De acordo com o advogado, o delegado da 14ª DP não quis recebê-lo, registrando o agente da PRF como vítima de lesão corporal e Alfredinho como testemunha “de algo que ele não viu”.
“O Alfredinho foi arbitrariamente conduzido para a delegacia para ser testemunha de algo que ele não viu. Esse, a priori, é o entendimento dos órgãos de Estado do Rio de Janeiro. Se a gente vivesse em um Estado de Direitos, o dono do BipBip teria sido vítima de crime de ameaça e abuso de autoridade”, acrescentou Mondego.
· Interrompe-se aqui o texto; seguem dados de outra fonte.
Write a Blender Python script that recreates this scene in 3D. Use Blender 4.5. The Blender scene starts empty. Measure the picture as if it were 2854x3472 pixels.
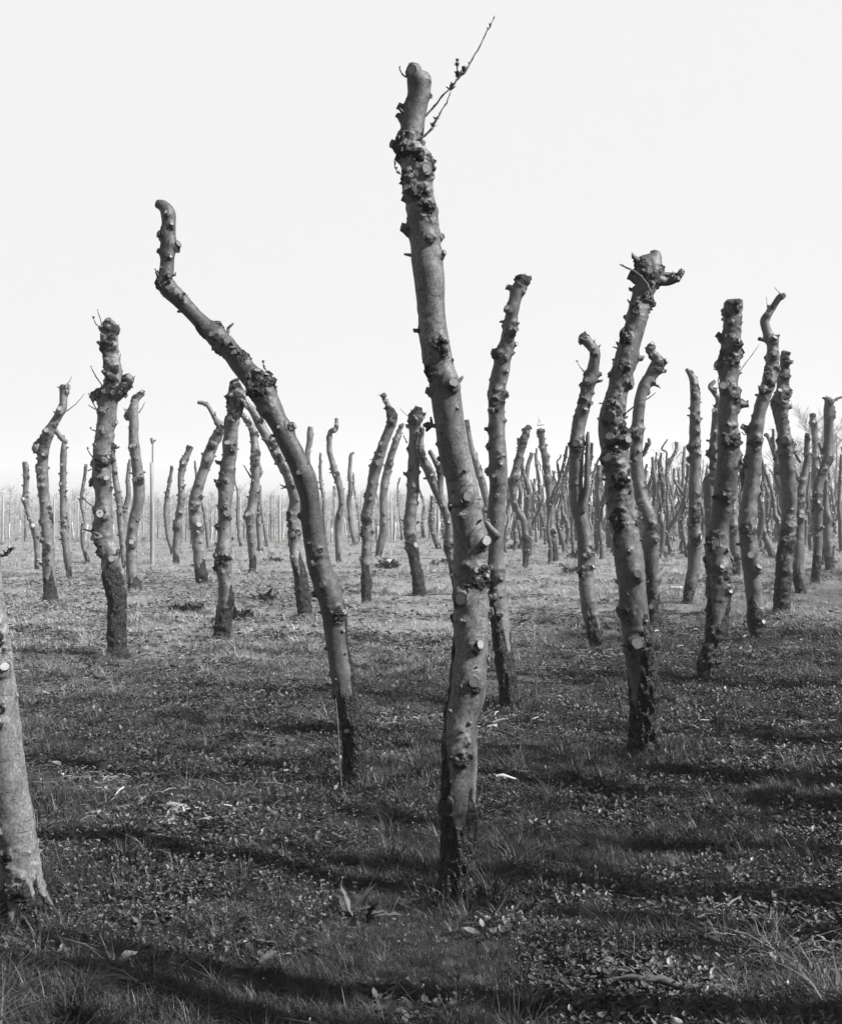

Leia a íntegra da nota da PRF sobre o tumulto no bar Bip Bip:
“Em atenção aos questionamentos referentes à ocorrência envolvendo um servidor da instituição num bar em Copacabana, em 18/03/2018, a Polícia Rodoviária Federal (PRF) esclarece que:
- Por volta das 22h40, fomos informados sobre uma possível confusão envolvendo um policial rodoviário federal num bar em Copacabana, após supostamente ter se expressado numa discussão no local em relação a fatos ocorridos na cidade;
- Uma equipe da PRF foi acionada para verificar a informação e avaliar a conduta do policial, sendo comunicada que a ocorrência já havia sido encaminhada para a 12ª DP (Copacabana);
- Na 12ª DP (Copacabana), foram informados que a ocorrência estava na 13ª DP (Ipanema);
- Ao chegarem na 13ª DP (Ipanema), os plantonistas disseram que a ocorrência seria registrada na 14ª DP (Leblon);
- Então, o servidor envolvido no caso foi levado na viatura PRF da 13ª DP para a delegacia de registro;
- Os envolvidos foram ouvidos na delegacia e a investigação ficará sob responsabilidade da Polícia Civil;
- Inicialmente, não houve nenhum registro de comportamento que configure desvio de conduta funcional, representando tão somente atitudes e opiniões pessoais do servidor;
- Não houve nenhum registro de utilização de arma de fogo ou quaisquer outros acessórios policiais;
- Ressaltamos que opiniões e atitudes da vida privada dos servidores não representam o posicionamento da instituição;
- A Polícia Rodoviária Federal solidariza-se com os familiares da vereadora assassinada, assim como de todas as vítimas da violência, e não medirá esforços para auxiliar na prisão dos envolvidos no caso”.